_Work required_
Give back exactly the lines running from the line that holds "Model this scene" through the line that holds "sc.camera = cam", ends included, and no other lines.

_Data to use_
====================
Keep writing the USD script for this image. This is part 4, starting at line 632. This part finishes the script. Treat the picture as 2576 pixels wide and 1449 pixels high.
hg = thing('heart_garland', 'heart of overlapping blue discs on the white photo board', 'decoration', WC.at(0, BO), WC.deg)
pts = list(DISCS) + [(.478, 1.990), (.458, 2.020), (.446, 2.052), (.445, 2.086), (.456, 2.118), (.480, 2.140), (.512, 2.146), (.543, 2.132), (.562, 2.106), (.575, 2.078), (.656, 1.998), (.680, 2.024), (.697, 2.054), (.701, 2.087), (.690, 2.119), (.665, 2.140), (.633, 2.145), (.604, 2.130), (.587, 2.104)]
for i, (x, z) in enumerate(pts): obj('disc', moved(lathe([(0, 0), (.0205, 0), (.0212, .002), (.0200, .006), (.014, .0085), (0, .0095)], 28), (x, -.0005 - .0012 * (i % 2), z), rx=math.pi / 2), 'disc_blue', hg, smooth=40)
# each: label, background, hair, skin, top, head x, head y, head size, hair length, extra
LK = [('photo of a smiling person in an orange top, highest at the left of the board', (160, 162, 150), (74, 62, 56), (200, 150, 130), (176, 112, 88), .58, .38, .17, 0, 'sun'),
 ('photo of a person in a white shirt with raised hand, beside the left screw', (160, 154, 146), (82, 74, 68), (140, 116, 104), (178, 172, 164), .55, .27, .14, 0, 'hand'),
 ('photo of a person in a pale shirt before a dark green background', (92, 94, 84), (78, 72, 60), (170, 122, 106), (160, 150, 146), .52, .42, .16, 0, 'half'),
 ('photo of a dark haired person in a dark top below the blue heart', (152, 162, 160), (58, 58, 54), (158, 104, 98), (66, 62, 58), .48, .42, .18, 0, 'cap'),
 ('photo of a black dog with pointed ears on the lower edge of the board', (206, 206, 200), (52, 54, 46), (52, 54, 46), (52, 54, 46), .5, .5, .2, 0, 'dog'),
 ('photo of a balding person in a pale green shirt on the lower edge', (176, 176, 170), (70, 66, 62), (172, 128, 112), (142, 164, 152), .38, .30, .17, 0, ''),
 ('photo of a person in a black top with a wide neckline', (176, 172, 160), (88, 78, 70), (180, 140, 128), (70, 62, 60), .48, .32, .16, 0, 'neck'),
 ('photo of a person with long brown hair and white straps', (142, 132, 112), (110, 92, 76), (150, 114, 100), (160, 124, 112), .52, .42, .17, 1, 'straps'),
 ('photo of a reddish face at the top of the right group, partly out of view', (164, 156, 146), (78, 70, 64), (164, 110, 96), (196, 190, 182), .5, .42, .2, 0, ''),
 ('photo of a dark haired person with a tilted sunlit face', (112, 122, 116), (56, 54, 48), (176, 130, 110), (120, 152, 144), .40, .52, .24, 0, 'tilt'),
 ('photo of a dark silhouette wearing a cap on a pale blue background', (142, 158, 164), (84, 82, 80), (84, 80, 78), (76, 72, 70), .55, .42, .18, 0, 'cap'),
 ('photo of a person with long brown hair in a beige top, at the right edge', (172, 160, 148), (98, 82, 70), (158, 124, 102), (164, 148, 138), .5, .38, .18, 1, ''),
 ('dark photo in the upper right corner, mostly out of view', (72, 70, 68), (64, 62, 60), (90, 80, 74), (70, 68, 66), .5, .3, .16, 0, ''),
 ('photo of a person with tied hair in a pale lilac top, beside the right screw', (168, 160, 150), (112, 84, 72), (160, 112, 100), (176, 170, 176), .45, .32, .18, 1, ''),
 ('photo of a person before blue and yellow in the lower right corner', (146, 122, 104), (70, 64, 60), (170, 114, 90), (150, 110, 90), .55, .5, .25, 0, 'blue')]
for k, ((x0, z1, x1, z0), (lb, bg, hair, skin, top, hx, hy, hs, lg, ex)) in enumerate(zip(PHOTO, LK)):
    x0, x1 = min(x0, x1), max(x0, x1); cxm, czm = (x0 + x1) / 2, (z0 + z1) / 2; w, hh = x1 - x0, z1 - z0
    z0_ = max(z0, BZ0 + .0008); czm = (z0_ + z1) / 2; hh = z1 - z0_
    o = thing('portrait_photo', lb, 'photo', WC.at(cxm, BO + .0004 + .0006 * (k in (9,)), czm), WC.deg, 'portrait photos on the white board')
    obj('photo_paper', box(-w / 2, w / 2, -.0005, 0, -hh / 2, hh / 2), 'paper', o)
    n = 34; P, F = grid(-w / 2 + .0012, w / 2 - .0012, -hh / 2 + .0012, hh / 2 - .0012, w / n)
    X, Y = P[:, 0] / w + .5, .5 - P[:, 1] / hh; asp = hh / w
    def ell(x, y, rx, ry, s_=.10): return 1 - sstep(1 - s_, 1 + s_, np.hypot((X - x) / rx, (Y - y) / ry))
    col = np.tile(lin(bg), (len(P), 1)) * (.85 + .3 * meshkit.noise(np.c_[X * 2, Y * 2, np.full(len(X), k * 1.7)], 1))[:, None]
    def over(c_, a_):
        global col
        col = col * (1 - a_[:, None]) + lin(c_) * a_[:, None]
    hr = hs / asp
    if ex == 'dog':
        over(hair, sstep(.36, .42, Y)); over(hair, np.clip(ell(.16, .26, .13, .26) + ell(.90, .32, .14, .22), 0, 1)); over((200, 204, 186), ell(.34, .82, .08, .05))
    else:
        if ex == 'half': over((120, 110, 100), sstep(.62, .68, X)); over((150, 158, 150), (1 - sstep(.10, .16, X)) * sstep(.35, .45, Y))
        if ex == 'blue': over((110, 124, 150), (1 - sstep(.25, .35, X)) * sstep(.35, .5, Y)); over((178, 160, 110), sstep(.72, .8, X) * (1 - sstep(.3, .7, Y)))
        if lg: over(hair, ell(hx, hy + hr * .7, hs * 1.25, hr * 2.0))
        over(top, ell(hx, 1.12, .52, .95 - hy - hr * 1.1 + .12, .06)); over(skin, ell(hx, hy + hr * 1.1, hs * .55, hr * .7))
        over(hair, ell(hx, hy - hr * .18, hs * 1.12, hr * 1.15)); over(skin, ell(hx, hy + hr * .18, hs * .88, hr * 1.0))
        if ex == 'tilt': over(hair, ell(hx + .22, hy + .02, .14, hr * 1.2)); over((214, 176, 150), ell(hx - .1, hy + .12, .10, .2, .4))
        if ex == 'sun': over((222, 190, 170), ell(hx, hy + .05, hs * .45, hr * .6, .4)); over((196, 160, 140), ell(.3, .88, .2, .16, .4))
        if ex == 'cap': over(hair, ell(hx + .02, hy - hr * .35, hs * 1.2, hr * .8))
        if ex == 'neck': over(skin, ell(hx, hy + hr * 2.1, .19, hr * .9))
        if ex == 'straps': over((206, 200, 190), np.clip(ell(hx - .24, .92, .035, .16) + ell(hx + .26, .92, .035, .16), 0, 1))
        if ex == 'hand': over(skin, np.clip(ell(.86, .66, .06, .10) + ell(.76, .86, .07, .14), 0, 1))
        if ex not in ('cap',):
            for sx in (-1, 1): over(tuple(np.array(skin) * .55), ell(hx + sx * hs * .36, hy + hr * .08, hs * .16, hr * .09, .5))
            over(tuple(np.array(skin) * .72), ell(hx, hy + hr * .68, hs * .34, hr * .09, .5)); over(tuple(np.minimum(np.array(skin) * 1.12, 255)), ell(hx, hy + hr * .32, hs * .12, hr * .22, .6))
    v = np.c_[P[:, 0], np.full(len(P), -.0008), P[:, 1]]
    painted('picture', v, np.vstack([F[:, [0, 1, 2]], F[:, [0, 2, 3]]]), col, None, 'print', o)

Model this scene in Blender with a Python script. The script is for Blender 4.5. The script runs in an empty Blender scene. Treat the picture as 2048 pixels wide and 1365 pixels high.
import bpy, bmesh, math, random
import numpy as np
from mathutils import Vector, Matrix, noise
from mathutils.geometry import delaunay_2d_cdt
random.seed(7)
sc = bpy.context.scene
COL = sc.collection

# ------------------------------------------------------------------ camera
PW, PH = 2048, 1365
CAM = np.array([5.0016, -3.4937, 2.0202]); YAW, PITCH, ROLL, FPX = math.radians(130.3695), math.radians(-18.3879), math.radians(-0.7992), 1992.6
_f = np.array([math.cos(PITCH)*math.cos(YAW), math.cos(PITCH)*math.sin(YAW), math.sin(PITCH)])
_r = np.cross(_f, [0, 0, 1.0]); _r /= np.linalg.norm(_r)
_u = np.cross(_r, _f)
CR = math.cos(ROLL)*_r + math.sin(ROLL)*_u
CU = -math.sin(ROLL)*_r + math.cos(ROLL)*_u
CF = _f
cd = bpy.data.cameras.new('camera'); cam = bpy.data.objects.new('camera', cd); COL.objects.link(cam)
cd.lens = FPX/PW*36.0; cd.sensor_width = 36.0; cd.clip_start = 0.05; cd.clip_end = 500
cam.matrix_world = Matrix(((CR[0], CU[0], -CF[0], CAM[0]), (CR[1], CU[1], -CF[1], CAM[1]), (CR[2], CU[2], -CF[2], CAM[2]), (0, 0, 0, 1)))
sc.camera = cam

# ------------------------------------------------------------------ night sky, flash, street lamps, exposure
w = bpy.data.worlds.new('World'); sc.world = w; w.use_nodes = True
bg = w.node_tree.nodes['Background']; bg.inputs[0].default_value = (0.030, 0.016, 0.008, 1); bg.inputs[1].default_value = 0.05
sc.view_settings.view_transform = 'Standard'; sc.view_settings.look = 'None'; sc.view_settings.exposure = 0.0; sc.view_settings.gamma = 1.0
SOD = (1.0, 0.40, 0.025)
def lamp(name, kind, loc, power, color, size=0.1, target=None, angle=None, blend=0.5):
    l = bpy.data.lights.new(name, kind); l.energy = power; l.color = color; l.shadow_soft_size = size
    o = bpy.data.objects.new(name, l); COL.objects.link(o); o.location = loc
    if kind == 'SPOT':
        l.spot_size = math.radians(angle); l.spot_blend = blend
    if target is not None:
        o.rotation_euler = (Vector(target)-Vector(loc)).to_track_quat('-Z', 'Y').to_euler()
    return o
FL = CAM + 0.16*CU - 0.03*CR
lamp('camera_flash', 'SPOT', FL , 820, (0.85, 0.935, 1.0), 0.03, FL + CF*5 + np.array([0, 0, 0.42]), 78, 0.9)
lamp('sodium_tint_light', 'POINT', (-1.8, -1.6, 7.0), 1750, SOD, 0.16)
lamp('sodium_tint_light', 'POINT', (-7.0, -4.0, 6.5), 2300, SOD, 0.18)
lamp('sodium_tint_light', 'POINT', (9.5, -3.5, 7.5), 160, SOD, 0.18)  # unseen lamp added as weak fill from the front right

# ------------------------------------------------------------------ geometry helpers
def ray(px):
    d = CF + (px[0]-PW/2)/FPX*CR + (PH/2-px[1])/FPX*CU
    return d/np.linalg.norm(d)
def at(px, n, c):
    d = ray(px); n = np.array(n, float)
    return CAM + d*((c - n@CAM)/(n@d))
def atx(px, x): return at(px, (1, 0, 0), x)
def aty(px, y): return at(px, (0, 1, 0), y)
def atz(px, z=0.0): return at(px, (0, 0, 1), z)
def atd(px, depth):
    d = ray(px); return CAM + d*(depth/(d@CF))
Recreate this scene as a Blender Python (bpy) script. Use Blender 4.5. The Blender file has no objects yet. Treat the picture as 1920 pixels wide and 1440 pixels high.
====================
_Exercise answer_
Model this scene in Blender with a Python script. The script is for Blender 4.5. The script runs in an empty Blender scene. Treat the picture as 2048 pixels wide and 1365 pixels high.
import bpy, bmesh, math, random
import numpy as np
from mathutils import Vector, Matrix, noise
from mathutils.geometry import delaunay_2d_cdt
random.seed(7)
sc = bpy.context.scene
COL = sc.collection

# ------------------------------------------------------------------ camera
PW, PH = 2048, 1365
CAM = np.array([5.0016, -3.4937, 2.0202]); YAW, PITCH, ROLL, FPX = math.radians(130.3695), math.radians(-18.3879), math.radians(-0.7992), 1992.6
_f = np.array([math.cos(PITCH)*math.cos(YAW), math.cos(PITCH)*math.sin(YAW), math.sin(PITCH)])
_r = np.cross(_f, [0, 0, 1.0]); _r /= np.linalg.norm(_r)
_u = np.cross(_r, _f)
CR = math.cos(ROLL)*_r + math.sin(ROLL)*_u
CU = -math.sin(ROLL)*_r + math.cos(ROLL)*_u
CF = _f
cd = bpy.data.cameras.new('camera'); cam = bpy.data.objects.new('camera', cd); COL.objects.link(cam)
cd.lens = FPX/PW*36.0; cd.sensor_width = 36.0; cd.clip_start = 0.05; cd.clip_end = 500
cam.matrix_world = Matrix(((CR[0], CU[0], -CF[0], CAM[0]), (CR[1], CU[1], -CF[1], CAM[1]), (CR[2], CU[2], -CF[2], CAM[2]), (0, 0, 0, 1)))
sc.camera = cam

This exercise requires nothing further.